Fires in Brazilian wetlands quadruple in 2019: report

640

RIO DE JANEIRO, Sept 13, 2019 (BSS/AFP) – Fires recorded in the Brazilian
Pantanal, a biodiversity sanctuary in the southern Amazon rainforest, have
quadrupled in 2019 compared to the same period last year, the country’s space
research agency said Thursday.

The number of fires recorded by satellite since January in the Pantanal hit
4,515, an increase of 334 percent from the same period in 2018 where only
1,039 fires were recorded, the National Institute for Space Research (INPE)
said.

The Pantanal, which is the world’s largest tropical wetland and located
primarily in Brazil along with parts of neighboring Paraguay and Bolivia, is
80 percent flooded during the wet season from October to May.

That leaves the vegetation, which is particularly rich and diverse,
vulnerable to fires during the summer dry season.

On Thursday, the fire-affected Brazilian state of Mato Grosso do Sul
declared a state of emergency, which would allow the government to quickly
release funds to fight the blazes.

The local government estimated more than one million hectares of its land
had burned, most of them in the Pantanal.

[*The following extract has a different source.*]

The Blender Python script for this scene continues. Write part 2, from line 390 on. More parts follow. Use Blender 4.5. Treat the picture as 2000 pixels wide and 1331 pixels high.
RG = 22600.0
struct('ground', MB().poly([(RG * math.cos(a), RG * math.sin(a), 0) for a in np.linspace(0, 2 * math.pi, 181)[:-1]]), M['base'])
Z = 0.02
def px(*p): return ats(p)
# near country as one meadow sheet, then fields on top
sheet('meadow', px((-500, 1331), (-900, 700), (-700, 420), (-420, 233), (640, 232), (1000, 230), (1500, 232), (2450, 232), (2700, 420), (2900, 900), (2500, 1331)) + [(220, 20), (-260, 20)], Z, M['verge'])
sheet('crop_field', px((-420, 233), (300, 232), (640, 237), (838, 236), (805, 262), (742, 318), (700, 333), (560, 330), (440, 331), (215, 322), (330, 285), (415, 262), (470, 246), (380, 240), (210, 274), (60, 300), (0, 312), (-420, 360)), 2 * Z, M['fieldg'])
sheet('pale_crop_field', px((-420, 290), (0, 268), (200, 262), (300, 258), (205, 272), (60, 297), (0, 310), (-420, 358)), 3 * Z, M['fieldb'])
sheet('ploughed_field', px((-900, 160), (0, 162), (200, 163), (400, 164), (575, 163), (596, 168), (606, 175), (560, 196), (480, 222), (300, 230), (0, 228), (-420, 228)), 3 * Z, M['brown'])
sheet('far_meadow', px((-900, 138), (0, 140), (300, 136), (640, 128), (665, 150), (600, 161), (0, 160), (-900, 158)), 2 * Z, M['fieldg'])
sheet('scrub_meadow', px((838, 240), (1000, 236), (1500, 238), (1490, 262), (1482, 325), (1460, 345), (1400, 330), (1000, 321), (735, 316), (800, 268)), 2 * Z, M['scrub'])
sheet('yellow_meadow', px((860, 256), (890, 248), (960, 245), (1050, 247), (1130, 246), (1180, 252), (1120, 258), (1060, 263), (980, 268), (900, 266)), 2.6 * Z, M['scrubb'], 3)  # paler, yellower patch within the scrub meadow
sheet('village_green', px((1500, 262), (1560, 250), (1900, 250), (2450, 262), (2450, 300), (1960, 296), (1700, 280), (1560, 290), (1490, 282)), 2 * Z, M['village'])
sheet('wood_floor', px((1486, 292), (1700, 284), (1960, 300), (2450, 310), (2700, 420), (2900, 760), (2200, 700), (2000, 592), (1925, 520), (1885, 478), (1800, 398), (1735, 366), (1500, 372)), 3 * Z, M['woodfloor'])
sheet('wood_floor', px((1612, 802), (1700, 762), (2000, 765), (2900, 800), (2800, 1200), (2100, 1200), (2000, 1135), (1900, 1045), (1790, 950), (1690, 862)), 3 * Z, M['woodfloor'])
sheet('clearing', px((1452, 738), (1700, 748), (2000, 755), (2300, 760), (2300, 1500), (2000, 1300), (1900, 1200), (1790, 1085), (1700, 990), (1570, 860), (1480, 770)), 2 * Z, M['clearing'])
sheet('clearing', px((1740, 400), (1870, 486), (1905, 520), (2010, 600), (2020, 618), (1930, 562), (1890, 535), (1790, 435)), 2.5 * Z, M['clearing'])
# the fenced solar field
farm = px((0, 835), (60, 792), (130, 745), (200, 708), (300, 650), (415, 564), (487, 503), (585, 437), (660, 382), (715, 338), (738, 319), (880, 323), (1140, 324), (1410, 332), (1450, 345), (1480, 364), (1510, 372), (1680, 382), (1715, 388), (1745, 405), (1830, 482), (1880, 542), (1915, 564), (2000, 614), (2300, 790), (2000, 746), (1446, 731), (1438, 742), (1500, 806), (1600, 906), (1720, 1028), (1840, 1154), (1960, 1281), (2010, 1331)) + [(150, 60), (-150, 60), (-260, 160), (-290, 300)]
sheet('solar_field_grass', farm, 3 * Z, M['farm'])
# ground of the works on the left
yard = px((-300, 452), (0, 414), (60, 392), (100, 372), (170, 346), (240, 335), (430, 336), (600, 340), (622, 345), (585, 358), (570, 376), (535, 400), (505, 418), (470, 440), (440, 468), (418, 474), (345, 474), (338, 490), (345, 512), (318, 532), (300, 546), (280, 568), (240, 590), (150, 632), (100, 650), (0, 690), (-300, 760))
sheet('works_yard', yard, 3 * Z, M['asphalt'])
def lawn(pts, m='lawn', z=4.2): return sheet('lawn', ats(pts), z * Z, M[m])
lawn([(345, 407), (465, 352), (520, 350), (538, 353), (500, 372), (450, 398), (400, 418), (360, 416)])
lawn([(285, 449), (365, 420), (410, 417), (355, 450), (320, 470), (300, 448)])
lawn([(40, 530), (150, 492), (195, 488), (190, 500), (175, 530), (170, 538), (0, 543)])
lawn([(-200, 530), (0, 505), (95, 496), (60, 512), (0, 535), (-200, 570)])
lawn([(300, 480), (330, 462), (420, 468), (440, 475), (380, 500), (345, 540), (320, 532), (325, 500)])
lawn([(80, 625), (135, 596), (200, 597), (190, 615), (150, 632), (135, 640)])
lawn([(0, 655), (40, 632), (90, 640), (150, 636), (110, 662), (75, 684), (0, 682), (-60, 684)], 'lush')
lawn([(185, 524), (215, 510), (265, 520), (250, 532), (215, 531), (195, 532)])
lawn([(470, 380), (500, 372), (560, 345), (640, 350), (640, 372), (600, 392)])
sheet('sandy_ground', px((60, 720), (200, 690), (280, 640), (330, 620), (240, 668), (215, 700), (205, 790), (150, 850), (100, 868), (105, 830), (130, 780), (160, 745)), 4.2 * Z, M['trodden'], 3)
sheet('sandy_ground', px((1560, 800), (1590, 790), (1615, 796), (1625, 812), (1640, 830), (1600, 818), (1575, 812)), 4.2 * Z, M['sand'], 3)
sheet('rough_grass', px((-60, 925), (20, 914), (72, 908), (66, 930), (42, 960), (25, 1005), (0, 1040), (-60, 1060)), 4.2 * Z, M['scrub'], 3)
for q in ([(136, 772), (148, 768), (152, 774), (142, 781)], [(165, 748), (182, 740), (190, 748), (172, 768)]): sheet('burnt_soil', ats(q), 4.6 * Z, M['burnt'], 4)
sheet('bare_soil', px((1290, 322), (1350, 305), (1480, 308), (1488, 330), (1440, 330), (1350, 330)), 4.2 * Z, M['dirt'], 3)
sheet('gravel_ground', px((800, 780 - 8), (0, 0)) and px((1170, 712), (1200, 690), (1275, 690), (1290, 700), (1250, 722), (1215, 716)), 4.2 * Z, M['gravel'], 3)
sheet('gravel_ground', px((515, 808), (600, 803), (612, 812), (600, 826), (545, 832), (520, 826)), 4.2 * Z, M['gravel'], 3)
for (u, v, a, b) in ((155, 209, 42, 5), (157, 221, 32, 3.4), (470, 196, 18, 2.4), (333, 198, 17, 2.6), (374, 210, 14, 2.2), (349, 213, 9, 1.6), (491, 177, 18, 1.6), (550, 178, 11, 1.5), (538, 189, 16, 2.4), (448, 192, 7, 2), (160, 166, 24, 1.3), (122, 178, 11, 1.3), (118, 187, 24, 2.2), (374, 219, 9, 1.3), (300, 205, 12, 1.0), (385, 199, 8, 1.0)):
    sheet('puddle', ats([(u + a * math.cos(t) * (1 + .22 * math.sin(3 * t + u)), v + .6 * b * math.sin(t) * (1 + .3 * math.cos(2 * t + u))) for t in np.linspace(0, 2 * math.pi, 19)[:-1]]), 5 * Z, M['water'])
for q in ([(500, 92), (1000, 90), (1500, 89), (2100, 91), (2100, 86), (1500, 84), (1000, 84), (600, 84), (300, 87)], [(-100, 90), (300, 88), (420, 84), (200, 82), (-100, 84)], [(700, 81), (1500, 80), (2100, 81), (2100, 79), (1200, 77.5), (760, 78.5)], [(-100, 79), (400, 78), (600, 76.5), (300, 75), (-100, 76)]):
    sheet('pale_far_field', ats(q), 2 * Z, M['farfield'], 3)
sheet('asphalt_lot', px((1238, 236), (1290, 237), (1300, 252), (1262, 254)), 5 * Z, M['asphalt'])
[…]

Neighboring state Mato Grosso declared a similar state of emergency on
Tuesday.

Experts say manmade deforestation is the main cause of the fires, though a
decrease in precipitation and a recent heat wave together with strong winds
are also factors.

The INPE has recorded 55,131 forest fires in the Amazon since the start of
the year, a 43 percent increase compared to the same period in 2018. Most of
these have been blamed on deforestation.